The myth of Atlantis has come down through history as one of the most enduring of all ancient stories. Not a part of any religious cosmography, the story has lasted for thousands of years without benefit of a proselytizing clergy. Where Judeo-Christianity has the Bible, Islam the Koran, and Vedic religions the Upanishads, there is no “religion” based on Atlantean principles, or any sort of a book that might be said to have handed down the wisdom of the ages. It first appears in Plato’s dialogue the Timaeus, which is itself a philosophical treatise on creation, but Plato was not the founder of a religion. It is a story so powerful that it has lasted solely on the basis of its own merits, passed along, often by word of mouth, for two and a half millennia, and today, in an era characterized by technological marvels like atomic energy and the Internet, the legend of Atlantis still thrives.
Whether its source was extraterrestrial, prehistorical, or imaginary, Atlantis, unique among the Western world’s myths, has become a part of our mythohistory. The story of the disappearance of a powerful civilization appears in many forms in many other cultures. Alone among the ancient accounts, Atlantis comes down to us complete, a tale that has survived for three thousand years, woven into chronologies as disparate as Periclean Athens and interplanetary travel.
There is no question that the story of Atlantis originated with Plato, and therefore it is important to examine what he actually wrote.

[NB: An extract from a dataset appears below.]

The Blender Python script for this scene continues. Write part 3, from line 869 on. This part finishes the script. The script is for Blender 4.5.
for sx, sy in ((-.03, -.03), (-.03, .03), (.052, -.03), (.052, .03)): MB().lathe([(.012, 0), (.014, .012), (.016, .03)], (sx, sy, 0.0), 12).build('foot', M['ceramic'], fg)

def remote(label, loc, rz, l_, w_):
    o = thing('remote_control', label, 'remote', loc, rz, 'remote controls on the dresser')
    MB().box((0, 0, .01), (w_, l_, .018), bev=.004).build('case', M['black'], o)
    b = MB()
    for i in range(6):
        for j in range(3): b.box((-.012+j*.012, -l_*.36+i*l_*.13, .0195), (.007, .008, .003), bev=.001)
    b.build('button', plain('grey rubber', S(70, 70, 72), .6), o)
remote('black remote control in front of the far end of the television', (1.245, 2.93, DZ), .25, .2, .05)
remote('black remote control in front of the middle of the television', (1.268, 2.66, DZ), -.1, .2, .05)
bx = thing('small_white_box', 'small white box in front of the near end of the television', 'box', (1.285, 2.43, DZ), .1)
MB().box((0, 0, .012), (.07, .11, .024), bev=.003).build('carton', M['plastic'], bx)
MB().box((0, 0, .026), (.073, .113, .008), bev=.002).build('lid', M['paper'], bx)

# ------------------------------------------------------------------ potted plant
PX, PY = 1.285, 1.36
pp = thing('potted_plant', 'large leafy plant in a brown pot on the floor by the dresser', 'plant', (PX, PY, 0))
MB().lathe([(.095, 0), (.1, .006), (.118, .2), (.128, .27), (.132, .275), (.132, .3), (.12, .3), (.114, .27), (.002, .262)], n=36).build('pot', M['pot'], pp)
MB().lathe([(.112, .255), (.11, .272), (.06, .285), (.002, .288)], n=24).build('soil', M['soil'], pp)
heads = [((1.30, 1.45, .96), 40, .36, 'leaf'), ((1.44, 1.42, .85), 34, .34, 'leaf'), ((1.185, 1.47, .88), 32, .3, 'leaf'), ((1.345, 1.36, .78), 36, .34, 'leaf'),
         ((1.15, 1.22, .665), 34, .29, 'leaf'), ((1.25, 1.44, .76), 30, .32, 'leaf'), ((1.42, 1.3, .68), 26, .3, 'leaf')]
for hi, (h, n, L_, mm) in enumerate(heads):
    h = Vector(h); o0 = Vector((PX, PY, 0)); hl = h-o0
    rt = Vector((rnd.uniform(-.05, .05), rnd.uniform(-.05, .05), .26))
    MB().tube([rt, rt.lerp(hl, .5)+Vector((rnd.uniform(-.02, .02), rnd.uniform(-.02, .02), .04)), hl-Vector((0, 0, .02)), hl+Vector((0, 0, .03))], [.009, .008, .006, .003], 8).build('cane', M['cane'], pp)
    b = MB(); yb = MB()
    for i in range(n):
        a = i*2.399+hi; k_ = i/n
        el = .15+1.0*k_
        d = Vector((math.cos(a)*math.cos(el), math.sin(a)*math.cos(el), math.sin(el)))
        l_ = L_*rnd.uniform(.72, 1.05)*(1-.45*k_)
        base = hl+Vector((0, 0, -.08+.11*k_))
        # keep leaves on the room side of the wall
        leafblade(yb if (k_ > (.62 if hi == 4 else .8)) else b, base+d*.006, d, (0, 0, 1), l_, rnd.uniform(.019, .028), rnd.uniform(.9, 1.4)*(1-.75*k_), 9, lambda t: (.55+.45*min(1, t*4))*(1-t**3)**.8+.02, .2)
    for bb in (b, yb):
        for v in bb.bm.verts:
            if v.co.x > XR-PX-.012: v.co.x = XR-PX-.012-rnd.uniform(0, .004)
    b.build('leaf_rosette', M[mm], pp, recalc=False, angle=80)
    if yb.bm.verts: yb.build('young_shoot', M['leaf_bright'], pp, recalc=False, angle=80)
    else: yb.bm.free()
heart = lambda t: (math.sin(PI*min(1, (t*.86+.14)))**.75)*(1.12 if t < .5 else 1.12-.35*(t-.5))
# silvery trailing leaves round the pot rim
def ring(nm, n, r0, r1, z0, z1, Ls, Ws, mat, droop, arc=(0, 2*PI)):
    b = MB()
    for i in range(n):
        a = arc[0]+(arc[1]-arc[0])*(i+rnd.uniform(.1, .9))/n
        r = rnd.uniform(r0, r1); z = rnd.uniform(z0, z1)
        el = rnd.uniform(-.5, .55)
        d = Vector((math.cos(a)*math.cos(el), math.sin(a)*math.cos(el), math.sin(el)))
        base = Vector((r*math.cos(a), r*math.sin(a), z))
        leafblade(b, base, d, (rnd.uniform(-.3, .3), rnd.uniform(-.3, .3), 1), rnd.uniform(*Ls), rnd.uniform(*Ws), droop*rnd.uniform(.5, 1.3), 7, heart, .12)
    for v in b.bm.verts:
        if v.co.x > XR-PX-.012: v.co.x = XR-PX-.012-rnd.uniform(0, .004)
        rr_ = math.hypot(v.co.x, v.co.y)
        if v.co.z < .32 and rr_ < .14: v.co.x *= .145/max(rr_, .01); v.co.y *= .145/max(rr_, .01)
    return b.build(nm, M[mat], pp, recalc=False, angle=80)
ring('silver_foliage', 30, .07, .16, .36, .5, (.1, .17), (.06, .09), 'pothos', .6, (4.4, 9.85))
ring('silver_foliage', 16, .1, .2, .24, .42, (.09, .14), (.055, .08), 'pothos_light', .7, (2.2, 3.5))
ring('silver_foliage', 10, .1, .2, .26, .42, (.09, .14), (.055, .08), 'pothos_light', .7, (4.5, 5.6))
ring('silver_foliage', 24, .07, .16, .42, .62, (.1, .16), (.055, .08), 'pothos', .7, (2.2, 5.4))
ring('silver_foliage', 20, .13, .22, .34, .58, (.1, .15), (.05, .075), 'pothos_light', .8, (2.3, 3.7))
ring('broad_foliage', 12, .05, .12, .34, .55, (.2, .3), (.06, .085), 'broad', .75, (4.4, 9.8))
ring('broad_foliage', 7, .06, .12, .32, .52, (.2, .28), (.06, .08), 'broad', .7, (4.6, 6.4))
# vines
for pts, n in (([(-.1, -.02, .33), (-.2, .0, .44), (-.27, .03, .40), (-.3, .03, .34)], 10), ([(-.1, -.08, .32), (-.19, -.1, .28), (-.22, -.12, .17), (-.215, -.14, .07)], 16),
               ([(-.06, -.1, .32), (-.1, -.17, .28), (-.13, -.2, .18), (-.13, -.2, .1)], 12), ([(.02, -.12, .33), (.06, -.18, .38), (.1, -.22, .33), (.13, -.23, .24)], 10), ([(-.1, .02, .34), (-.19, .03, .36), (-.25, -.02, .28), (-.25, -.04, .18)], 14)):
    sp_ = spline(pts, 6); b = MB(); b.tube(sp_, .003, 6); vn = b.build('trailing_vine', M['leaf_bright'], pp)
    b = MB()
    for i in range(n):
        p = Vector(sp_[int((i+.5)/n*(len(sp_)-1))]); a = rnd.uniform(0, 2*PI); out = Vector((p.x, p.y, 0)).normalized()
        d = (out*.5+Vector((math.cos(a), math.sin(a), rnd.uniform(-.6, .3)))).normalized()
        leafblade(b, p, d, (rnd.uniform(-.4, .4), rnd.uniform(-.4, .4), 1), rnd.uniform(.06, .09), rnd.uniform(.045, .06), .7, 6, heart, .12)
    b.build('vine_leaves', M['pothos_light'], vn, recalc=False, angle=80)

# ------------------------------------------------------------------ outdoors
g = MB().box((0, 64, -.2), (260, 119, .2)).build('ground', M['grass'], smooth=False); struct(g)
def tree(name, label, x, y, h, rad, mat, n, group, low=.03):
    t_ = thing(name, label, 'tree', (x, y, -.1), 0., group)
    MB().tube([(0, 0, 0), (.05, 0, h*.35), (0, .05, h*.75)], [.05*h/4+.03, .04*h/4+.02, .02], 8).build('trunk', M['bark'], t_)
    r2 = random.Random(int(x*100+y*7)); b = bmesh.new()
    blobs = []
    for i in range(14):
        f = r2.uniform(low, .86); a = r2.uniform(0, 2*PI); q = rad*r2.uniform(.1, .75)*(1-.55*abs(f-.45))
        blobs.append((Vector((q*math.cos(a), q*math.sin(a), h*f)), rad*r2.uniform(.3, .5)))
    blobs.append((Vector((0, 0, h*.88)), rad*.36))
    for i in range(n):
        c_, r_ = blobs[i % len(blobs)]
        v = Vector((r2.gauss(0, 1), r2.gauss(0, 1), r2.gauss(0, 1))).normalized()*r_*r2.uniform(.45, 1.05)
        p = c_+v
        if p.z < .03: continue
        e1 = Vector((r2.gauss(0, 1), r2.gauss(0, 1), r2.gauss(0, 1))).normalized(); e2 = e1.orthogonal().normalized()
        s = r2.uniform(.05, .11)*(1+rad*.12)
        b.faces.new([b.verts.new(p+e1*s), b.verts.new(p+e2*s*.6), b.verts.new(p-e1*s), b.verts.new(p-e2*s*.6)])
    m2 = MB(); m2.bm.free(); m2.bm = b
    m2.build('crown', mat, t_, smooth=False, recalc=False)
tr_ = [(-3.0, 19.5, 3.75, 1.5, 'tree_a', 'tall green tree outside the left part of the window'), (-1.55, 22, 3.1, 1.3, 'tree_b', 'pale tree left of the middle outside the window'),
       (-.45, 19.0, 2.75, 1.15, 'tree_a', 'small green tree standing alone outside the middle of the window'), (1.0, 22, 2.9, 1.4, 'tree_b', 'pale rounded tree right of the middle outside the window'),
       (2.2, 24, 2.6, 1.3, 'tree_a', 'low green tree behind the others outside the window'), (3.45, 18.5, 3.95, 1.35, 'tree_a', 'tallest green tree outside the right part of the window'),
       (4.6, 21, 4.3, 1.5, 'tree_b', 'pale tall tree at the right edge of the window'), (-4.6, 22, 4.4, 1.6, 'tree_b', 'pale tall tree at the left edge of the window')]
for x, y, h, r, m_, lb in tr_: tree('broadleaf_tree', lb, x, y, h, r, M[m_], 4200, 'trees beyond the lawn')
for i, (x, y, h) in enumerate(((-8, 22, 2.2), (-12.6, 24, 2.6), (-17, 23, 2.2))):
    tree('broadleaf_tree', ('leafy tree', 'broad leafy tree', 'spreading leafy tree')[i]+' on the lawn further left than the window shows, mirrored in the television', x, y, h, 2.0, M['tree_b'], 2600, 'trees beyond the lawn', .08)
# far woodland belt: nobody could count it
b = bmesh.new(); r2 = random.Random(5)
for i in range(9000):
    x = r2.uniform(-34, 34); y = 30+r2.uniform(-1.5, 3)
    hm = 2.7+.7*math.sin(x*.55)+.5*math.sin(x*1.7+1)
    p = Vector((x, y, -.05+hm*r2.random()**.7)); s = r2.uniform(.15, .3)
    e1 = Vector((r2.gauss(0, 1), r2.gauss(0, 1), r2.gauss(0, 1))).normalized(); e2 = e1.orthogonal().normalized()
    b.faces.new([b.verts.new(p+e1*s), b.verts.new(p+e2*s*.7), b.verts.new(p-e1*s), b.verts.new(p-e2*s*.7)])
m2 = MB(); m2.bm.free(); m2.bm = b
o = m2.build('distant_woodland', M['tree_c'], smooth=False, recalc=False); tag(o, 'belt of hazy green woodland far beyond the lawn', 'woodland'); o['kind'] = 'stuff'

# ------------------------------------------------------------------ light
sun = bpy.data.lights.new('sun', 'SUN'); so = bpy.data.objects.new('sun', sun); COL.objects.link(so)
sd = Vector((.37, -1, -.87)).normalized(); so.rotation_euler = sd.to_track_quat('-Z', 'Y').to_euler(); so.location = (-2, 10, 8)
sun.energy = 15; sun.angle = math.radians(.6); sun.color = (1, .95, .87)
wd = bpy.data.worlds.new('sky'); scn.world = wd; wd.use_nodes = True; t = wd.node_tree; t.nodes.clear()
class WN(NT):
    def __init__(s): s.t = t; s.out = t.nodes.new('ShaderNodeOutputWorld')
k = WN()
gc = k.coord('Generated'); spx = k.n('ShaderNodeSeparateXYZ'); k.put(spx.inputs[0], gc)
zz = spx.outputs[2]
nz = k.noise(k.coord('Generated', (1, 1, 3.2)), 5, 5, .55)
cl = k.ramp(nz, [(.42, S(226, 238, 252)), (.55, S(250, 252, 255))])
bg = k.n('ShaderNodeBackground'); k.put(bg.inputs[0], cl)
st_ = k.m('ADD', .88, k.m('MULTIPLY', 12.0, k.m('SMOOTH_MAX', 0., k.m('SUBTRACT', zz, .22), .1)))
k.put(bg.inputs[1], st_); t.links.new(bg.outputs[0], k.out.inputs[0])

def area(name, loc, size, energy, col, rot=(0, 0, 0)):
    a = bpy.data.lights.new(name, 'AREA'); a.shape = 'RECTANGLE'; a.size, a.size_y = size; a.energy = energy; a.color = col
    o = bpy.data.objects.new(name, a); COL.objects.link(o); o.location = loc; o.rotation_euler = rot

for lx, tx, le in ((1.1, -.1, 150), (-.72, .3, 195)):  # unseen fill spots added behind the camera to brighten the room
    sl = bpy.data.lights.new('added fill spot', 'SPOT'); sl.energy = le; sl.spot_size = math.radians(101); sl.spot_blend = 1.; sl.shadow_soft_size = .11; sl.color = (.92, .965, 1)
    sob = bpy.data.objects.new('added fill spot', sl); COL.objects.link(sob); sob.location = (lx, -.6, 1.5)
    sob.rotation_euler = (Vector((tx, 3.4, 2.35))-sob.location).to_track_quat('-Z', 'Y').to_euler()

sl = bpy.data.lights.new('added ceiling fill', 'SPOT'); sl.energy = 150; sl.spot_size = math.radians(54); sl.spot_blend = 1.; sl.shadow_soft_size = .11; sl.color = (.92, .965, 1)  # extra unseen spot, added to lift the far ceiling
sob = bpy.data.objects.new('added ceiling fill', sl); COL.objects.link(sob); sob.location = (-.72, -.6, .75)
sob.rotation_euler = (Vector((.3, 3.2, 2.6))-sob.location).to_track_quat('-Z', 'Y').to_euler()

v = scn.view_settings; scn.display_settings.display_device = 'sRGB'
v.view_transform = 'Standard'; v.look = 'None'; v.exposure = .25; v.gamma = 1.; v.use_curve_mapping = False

But almost everyone with a theory about Atlantis has done that; Atlantologists have read the dialogues the Critias and the Timaeus and come up with often irreconcilable propositions. Plato often makes it possible for an author to “prove” that his hypothesis is the correct one; one is able to quote the Greek philosopher—at least on the subject of Atlantis—in such a way as to prove almost anything. Was there really a Lost City? If so, where was it? Did Plato make up the story, or did he base it on historical fact? Which fact or facts? Is some of it true and some of it the product of a vivid imagination?
Plato wrote that Atlantis was “outside the Pillars of Hercules,” so when Atlantis is placed in Tunisia or Nigeria, one supposes that the location must have been some sort of a mistake on Plato’s part. On the other hand, if someone locates the Lost Continent in the Atlantic Ocean, the suggestion supports Plato’s contention and goes a long way toward verifying his story. The idea that Plato was correct, that Atlantis was really an island in the Atlantic Ocean, was first presented (says Bramwell) by a Frenchman named Cadet in 1787, who claimed that the Azores and the Canaries were the remains of the Lost Continent. Others would follow suit; if Plato said it was in the Atlantic Ocean, then that seems a good place to start our search. But did Plato even know the Atlantic Ocean existed?